Yup...turns out the pain-in-the-butt factor of salvaging yarn was more specific to angora than to ripping and frogging in general. What a relief! See what I got in less than two hours, today, after posting about the fuzzy bunny yarn.

Silk/cashmere....easy peasy. Not a single nick, few broken strands and at one point I got my swift moving so fast, I thought I saw sparks. I kid.

Cute and Fuzzy Bunnies

This here is a pile of thrift store sweaters. One camel-tan, 85% silk/15% cashmere blend. One fuzzy periwinkle blue, 65% angora, 35% nylon blend. One just has a little angora in it really, but it's four shades of fair isle neutrals. Works for me. All of them are part of my recycled yarn experiment and all together cost less than $12.

I like the idea of recycled yarn.
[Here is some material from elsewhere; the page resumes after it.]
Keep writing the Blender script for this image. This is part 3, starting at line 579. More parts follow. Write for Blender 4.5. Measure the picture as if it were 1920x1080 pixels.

I figure that all three sweaters together would probably make a finer quality fabric than I would normally bother with, at an 1/8 the cost of any one skein of approximately the same blend. Besides, who doesn't like the occasional do-it-yourself project, right?

There were plenty of lessons to be learned however. To start, frogging angora is probably not the most wisest choice for instant gratification. While soft and smooshy, it's also sticky and difficult to spot the stitch definition below the gorgeous fuzzy haze. Which is needed when you are ripping side seams while trying not to the nick individual stitches so you won't have to splice or felt join them later. (Did you know angora felts? I do now.) At one point, I resorted to using children's hair de-tangler around the inner armpit areas, after pulling the matted balls from the surface. It helped a little.

Days....it took me days (ok, just three) to finish unraveling this baby. Mostly because of the number of felted joins it took to salvage the yarn into 4 skeins. It's a 3-ply yarn and I kept snapping an individual strand here and there. But worse than that, I nicked alot of stitches on the sides, particularly at the top of the shoulders where they put a safety stitch into the knitted join. I got so tired of trying to sort it all out, that I finally took a pair of scissors to it and sheared the seams off. That one little action probably lost me three or more yards. No biggie, just a pain more than anything.

The other thing, angora sheds a hairball the size of a small cat every time you pull on the yarn. I'll be washing little blue fibers from my clothes for months. I even pulled some from my son's ear. Yeah, his ear.

All in all, I ended up with four large-ish skeins of sport weight yarn, from a single XL sweater. I have no idea the actual yardage, nor do I really care, but I'd say one sleeve is probably enough for a pair of mitts or a set of baby booties and a cap. Heaven knows what I'll actually use it for in the end, but it sure is nice to know that some fuzzy blue bunny out there didn't give up it's fur for nothin'.